→ EXERCISE AIM: In the listing below, identify each line with the word "scene" and return those lines.
##### AVAILABLE DATA
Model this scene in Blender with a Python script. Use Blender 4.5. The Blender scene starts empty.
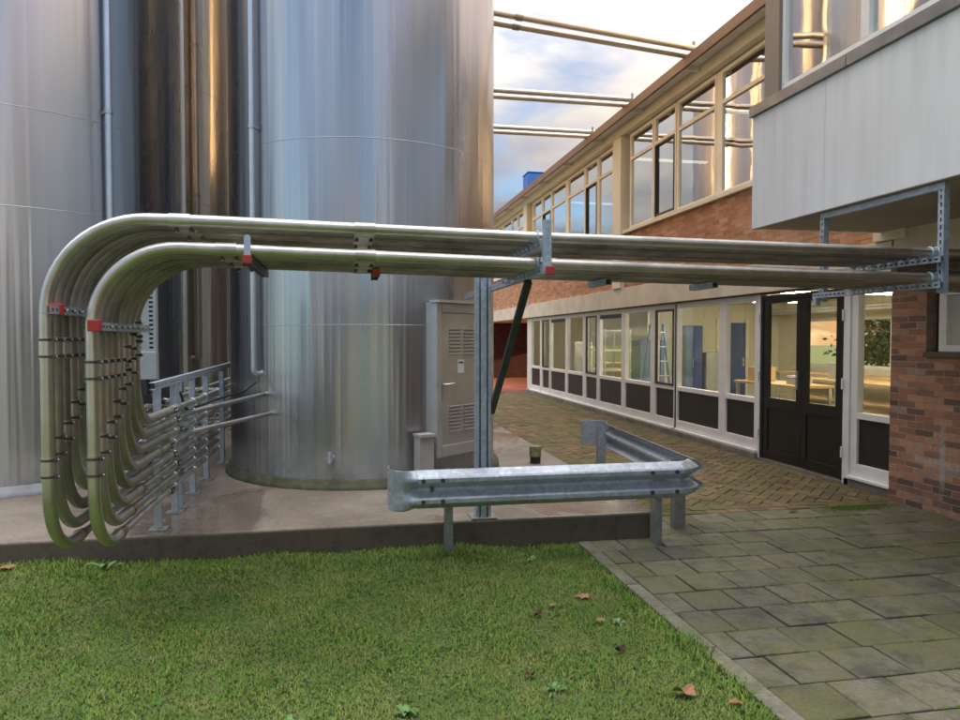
import bpy, bmesh, math, random
import numpy as np
from mathutils import Vector, Matrix
random.seed(7); rng = np.random.default_rng(7)
sc = bpy.context.scene
COL = sc.collection
R = math.radians
WL = {}                                   # world location of every linked object

# ------------------------------------------------------------------ materials
MATS = {}
class NT:
    def __init__(s, name):
        s.m = bpy.data.materials.new(name); s.m.use_nodes = True
        s.t = s.m.node_tree; s.n = s.t.nodes; s.l = s.t.links
        s.b = s.n['Principled BSDF']; s.out = s.n['Material Output']
        MATS[name] = s.m
    def add(s, typ, **kw):
        nd = s.n.new(typ)
        for k, v in kw.items():
            if k.startswith('i_'):
                nd.inputs[k[2:].replace('_', ' ')].default_value = v
            else: setattr(nd, k, v)
        return nd
    def link(s, a, b): s.l.new(a, b)
    def coords(s, scale=(1, 1, 1), kind='Object'):
        tc = s.add('ShaderNodeTexCoord'); mp = s.add('ShaderNodeMapping')
        mp.inputs['Scale'].default_value = scale
        s.link(tc.outputs[kind], mp.inputs['Vector']); return mp.outputs['Vector']
    def noise(s, vec, scale, detail=4, rough=.55, dist=0):
        nz = s.add('ShaderNodeTexNoise'); nz.inputs['Scale'].default_value = scale
        nz.inputs['Detail'].default_value = detail; nz.inputs['Roughness'].default_value = rough
        nz.inputs['Distortion'].default_value = dist
        s.link(vec, nz.inputs['Vector']); return nz.outputs['Fac']
    def ramp(s, fac, stops):
        r = s.add('ShaderNodeValToRGB'); e = r.color_ramp.elements
        while len(e) < len(stops): e.new(.5)
        for q, (p, c) in zip(e, stops):
            q.position = p
            q.color = (c, c, c, 1) if isinstance(c, (int, float)) else tuple(c) + (1,)
        s.link(fac, r.inputs['Fac']); return r.outputs['Color']
    def mix(s, fac, a, b, mode='MIX'):
        m = s.add('ShaderNodeMix', data_type='RGBA', blend_type=mode)
        for sock, v in ((m.inputs['Factor'], fac), (m.inputs['A'], a), (m.inputs['B'], b)):
            if isinstance(v, (int, float)): sock.default_value = v
            elif isinstance(v, tuple): sock.default_value = v + (1,) if len(v) == 3 else v
            else: s.link(v, sock)
        return m.outputs['Result']
    def math(s, op, a, b=None):
        m = s.add('ShaderNodeMath', operation=op)
        for sock, v in zip(m.inputs, (a, b)):
            if v is None: continue
            if isinstance(v, (int, float)): sock.default_value = v
            else: s.link(v, sock)
        return m.outputs[0]
    def bump(s, h, strength=.3, dist=.01, normal=None):
        b = s.add('ShaderNodeBump'); b.inputs['Strength'].default_value = strength
        b.inputs['Distance'].default_value = dist; s.link(h, b.inputs['Height'])
        if normal is not None: s.link(normal, b.inputs['Normal'])
        s.link(b.outputs['Normal'], s.b.inputs['Normal']); return b.outputs['Normal']
    def set(s, **kw):
        for k, v in kw.items():
            sock = s.b.inputs[k.replace('_', ' ')]
            if isinstance(v, (int, float)): sock.default_value = v
            elif isinstance(v, tuple): sock.default_value = v + (1,) if len(v) == 3 else v
            else: s.link(v, sock)
        return s
    def sep(s, vec):
        x = s.add('ShaderNodeSeparateXYZ'); s.link(vec, x.inputs[0]); return x.outputs

def simple(name, col, rough=.6, metal=0., var=.12, scale=6., bump=.0, bscale=40., dirt=None):
    t = NT(name); v = t.coords()
    n = t.noise(v, scale, 5)
    lo = tuple(c * (1 - var) for c in col); hi = tuple(min(1, c * (1 + var)) for c in col)
    c = t.ramp(n, [(.3, lo), (.7, hi)])
    if dirt:
        n2 = t.noise(v, scale * .6, 6, .7)
        c = t.mix(t.ramp(n2, [(.5, 0.), (.72, dirt[1])]), c, dirt[0])
    t.set(Base_Color=c, Roughness=rough, Metallic=metal)
    if bump: t.bump(t.noise(v, bscale, 4), bump, .01)
    return t.m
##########
→ WRITTEN SOLUTION:
Model this scene in Blender with a Python script. Use Blender 4.5. The Blender scene starts empty.
sc = bpy.context.scene